— Begin Task data —
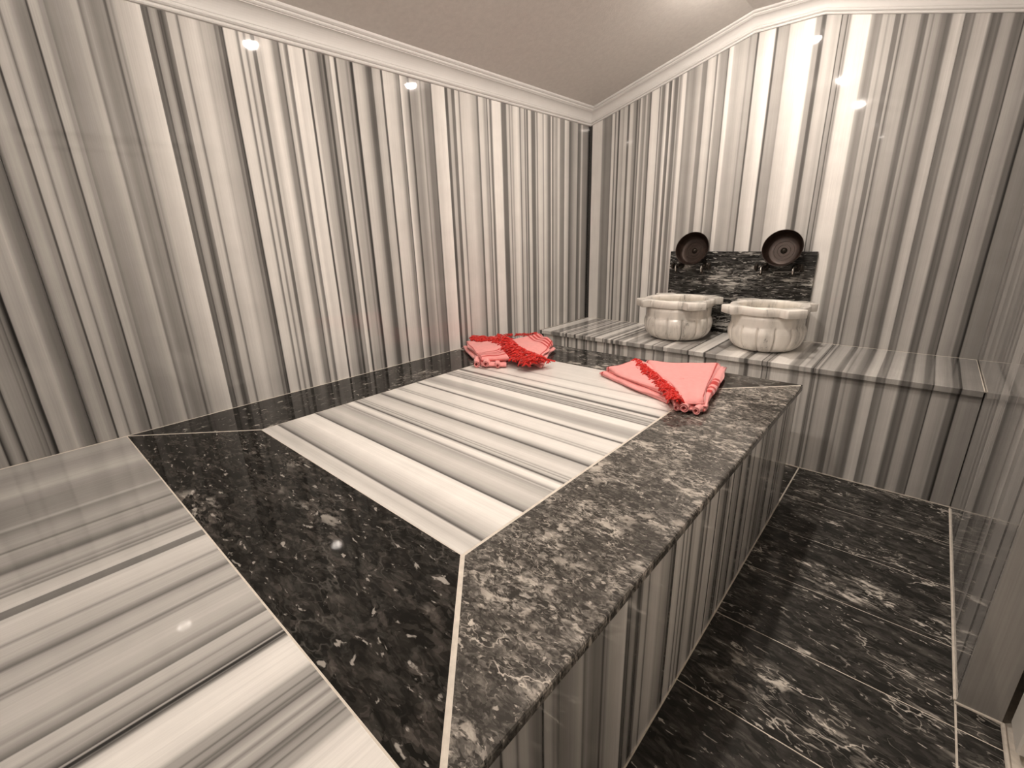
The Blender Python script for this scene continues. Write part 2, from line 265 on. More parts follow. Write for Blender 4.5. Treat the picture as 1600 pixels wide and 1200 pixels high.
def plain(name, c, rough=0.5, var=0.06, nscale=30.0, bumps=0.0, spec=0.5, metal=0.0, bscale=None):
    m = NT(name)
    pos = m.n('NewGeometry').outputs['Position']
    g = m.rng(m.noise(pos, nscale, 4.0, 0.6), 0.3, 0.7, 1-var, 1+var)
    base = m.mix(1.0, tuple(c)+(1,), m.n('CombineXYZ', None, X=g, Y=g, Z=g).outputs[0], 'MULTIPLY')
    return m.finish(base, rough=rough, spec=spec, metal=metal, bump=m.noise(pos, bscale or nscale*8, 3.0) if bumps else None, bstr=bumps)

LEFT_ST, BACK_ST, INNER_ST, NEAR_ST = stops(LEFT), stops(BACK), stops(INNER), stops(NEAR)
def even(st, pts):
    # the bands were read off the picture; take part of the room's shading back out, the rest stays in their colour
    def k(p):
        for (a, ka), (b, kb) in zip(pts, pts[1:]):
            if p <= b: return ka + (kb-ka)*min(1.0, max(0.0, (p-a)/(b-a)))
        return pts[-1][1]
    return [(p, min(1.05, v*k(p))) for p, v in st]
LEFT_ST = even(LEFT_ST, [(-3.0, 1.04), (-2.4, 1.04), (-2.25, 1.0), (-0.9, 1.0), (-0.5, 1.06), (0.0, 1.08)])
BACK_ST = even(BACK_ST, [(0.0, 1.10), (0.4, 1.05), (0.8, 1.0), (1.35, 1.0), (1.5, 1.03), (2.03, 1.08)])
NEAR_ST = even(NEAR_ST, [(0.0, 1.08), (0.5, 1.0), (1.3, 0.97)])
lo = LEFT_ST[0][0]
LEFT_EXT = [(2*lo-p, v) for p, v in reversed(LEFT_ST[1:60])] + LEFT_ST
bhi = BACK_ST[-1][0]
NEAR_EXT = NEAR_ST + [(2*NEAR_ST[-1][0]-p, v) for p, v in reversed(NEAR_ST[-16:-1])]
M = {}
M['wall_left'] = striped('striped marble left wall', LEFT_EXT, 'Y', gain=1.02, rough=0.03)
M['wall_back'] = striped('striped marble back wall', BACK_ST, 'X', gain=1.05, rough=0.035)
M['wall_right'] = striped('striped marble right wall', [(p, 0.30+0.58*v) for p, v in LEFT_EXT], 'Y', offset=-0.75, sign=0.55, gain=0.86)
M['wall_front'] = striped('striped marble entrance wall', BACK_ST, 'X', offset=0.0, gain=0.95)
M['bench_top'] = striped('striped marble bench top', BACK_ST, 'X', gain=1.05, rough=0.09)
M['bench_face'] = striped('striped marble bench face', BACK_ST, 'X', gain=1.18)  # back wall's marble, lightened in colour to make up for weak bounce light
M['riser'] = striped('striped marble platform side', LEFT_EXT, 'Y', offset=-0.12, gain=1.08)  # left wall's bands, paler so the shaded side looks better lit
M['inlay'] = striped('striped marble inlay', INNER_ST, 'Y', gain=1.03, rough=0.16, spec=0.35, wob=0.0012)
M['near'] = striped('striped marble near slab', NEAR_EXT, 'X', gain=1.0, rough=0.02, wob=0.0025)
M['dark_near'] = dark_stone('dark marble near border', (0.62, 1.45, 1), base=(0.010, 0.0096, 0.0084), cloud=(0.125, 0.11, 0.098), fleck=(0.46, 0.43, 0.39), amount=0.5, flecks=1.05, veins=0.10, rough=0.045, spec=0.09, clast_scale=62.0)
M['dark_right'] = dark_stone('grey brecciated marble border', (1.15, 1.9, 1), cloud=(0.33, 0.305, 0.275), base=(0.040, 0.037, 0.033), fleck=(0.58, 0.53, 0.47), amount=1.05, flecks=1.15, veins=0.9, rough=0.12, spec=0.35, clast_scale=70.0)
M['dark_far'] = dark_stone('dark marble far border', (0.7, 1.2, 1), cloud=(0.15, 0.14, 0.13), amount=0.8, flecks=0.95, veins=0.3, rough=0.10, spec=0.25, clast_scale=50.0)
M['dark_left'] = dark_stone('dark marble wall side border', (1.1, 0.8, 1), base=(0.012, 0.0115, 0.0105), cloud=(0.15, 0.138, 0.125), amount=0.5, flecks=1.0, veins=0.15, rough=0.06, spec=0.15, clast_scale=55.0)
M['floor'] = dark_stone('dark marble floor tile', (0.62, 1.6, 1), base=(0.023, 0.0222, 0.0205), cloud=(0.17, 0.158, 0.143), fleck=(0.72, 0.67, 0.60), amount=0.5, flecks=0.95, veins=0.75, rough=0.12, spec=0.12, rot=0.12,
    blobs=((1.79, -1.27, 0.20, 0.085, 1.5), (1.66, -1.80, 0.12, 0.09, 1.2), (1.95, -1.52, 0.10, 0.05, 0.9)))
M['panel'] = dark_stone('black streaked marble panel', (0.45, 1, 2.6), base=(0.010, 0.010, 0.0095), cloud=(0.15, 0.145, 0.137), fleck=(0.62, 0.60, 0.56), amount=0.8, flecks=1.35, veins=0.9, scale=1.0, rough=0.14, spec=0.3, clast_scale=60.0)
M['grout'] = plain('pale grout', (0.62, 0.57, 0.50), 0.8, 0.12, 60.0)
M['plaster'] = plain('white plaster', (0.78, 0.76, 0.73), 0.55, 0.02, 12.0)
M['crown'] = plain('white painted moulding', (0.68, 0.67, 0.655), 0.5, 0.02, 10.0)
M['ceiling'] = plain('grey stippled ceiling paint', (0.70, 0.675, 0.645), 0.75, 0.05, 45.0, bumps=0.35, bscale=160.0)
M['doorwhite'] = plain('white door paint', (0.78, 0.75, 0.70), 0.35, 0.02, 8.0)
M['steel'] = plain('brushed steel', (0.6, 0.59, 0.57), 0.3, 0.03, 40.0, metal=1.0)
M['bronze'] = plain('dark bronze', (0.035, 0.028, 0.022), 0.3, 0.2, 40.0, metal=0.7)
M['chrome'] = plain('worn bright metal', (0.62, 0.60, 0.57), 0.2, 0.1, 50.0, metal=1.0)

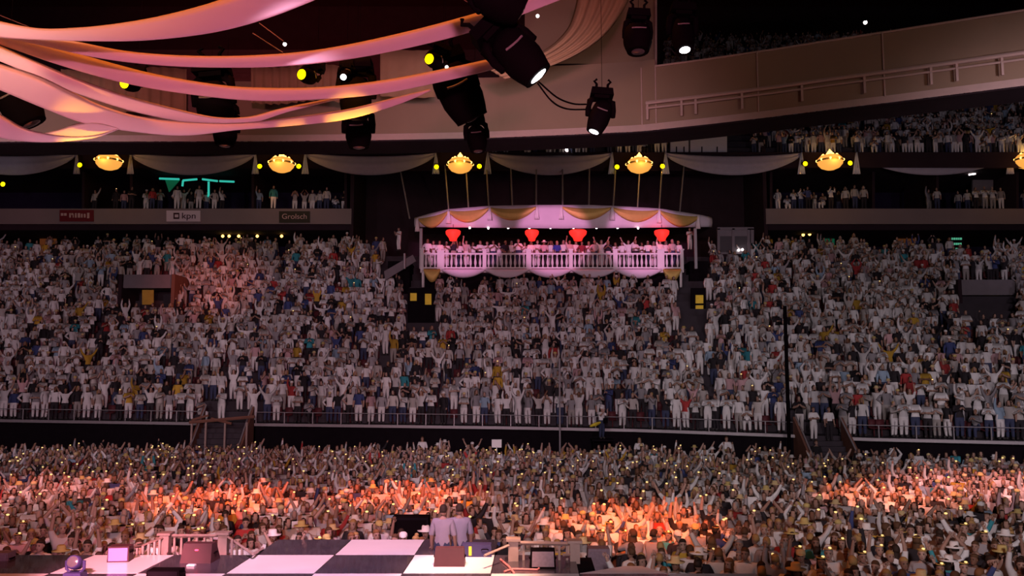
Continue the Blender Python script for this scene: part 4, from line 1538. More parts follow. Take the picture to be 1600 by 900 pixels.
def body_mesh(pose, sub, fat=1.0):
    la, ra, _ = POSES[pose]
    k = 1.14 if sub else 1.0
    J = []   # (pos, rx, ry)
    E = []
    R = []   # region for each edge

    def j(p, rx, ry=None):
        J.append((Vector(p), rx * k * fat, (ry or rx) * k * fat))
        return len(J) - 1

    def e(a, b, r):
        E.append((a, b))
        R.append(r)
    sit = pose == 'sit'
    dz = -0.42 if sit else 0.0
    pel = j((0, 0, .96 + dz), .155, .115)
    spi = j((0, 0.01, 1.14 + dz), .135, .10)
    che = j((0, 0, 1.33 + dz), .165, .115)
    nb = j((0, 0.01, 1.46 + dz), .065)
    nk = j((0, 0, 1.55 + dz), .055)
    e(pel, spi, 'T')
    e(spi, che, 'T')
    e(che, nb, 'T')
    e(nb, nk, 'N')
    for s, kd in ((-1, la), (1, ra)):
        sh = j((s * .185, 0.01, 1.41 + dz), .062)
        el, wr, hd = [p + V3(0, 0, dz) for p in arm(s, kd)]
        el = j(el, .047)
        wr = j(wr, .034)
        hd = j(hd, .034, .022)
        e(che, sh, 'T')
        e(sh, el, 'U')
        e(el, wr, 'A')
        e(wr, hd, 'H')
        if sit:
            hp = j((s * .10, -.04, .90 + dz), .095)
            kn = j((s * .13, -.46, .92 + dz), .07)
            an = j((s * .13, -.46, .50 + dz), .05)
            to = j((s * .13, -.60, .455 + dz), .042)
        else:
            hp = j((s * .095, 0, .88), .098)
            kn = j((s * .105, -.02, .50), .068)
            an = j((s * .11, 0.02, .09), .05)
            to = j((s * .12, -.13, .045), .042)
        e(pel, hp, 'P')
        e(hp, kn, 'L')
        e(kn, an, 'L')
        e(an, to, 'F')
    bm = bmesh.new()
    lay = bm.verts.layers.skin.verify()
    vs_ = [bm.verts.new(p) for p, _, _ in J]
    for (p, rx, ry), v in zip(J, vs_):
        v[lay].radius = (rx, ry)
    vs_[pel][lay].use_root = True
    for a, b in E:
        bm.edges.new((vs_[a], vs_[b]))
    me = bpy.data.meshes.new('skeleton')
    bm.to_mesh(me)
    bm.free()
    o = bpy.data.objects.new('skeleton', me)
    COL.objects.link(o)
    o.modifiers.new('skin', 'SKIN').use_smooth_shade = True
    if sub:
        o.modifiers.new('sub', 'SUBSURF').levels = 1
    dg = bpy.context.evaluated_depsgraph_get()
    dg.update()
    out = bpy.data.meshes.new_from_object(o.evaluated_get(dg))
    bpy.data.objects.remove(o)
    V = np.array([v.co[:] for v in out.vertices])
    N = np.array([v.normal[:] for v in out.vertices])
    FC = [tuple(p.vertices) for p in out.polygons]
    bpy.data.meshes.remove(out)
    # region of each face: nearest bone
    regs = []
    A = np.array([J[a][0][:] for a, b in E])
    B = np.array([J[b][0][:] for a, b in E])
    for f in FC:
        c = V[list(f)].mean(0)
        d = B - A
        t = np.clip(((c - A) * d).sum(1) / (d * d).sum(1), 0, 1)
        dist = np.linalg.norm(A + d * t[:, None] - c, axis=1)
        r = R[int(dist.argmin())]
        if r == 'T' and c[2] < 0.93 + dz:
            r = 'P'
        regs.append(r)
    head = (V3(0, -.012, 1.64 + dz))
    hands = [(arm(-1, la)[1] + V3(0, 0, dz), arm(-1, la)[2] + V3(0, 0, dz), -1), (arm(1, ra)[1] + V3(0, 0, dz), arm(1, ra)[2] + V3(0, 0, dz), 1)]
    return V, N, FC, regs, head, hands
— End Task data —
### What is expected
Copy out every line from the material above in which the word "offset" appears.

### Full output
M['wall_right'] = striped('striped marble right wall', [(p, 0.30+0.58*v) for p, v in LEFT_EXT], 'Y', offset=-0.75, sign=0.55, gain=0.86)
M['wall_front'] = striped('striped marble entrance wall', BACK_ST, 'X', offset=0.0, gain=0.95)
M['riser'] = striped('striped marble platform side', LEFT_EXT, 'Y', offset=-0.12, gain=1.08)  # left wall's bands, paler so the shaded side looks better lit